Netra, Jakarta – Presiden ke-5 RI Megawati Soekarnoputri menanggapi isu ijazah palsu Presiden RI ke-7 Joko Widodo yang sempat ramai dibicarakan publik. Ia menyarankan agar pemilik ijazah menunjukkan dokumen aslinya guna meredam polemik yang terus berkembang.
Pernyataan itu disampaikan Megawati dalam sambutannya saat peluncuran buku Pengantar Pemahaman Konsepsi Dasar Sekitar Hak atas Kekayaan Intelektual (HAKI) di kantor Badan Riset dan Inovasi Nasional (BRIN), Jakarta Pusat, Rabu (14/5/2025). Ia mengawali dengan menceritakan pengalamannya saat pertama kali bertugas di BRIN yang menaungi ribuan peneliti.
“Saya mesti cerita sedikit pengalaman kenapa Pak Bambang Kesowo nulis (buku) sebegini tebalnya. Karena ketika saya ditugasi ke BRIN ini, terus saya punya researcher itu 8.144, wah saya pusing kepala. Kan ini pasti orang pintar semua ini. Wah, tapi saya tidak mau kalah. Saya suruh Pak Handoko, saya suruh ditesting dengan ilmu psikologi. Jadi IQ-nya sama EQ-nya intelligence quotient sama emotional quotient. Supaya apa? Ini benar pintar atau ngerepek ini,” kata Mega.
Dalam kesempatan yang sama, Megawati menyinggung soal ramai-ramai tudingan ijazah palsu yang menyeret nama Presiden Jokowi. Ia menilai polemik semacam itu bisa diselesaikan dengan menunjukkan bukti secara terbuka.
“Yo orang banyak kok sekarang gonjang-ganjing urusan ijazah, bener opo nggak?” ujarnya.
Megawati menilai, bila dokumen ijazah memang sah, seharusnya tak perlu ada keraguan untuk menunjukkan ke publik demi mengakhiri perdebatan.
“Ya kok susah amat ya, kan kalau di ijazah betul gitu, kasih aja, ‘ini ijazah saya’ gitu loh,” ucapnya.
Megawati kembali membahas pengalamannya mengelola para peneliti di BRIN. Ia mengaku sempat kewalahan menghadapi kalangan intelektual dan bingung ketika diminta membuat tesis, hingga akhirnya berkonsultasi dengan berbagai pihak.
“Nah, dengan demikian, nah ini kan saya pusing ya ngurusi orang pintar-pintar ya. Terus waktu saya pertama kali ketemu, pasti kan pikiran orang pintar itu kan wah suka menuju kemana. Kadang melayang-layang. Jadi Saya juga mesti memperkenalkan dong, saya sendiri juga bingung sebetulnya. Kenapa, loh tapi saya punya bukti. Jadi kata orang profesor saya 3, lalu doktor honoris causa saya 11, masih nunggu lagi 4, makanya saya bilang loh, saya kok bingung lah kok saya profesor aja 3,” tuturnya.

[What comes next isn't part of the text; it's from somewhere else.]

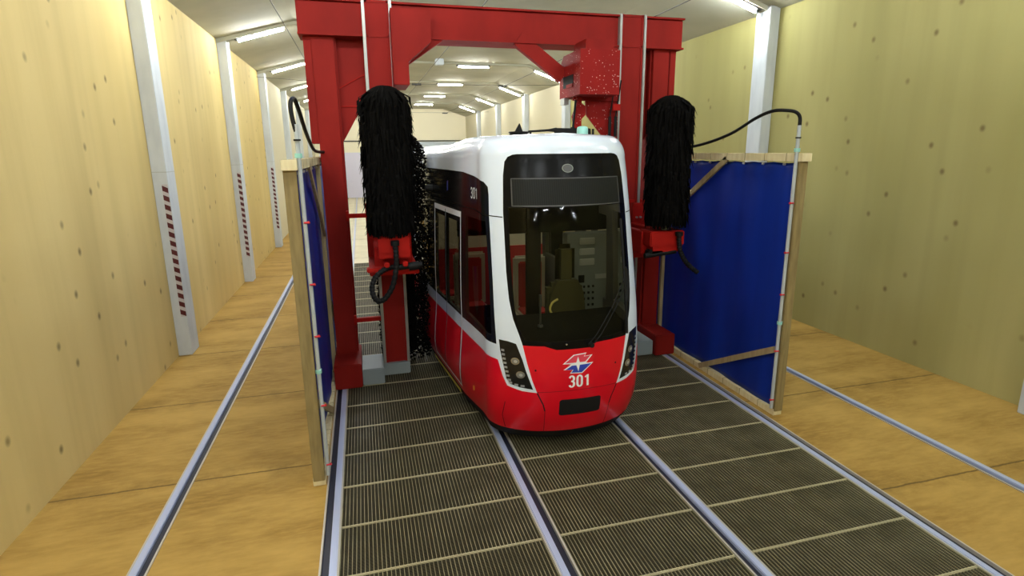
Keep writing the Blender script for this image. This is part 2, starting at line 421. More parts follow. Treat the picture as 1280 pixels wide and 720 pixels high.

“Lah tapi bingungnya saya kan, apa itu namanya, mesti tesis lah, mesti apa segala ya. Nah, saya jadi banyak tanya dulu dong sama orang pintar-pintar. Saya terima apa tidak, Oh itu penghormatan Bu, Apalagi kalau dari luar. Oh gitu toh, itu sudah lebih katanya sama orang yang sekolah membuat untuk disertasi. Oh gitu ya, ya saya terima saja,” imbuhnya.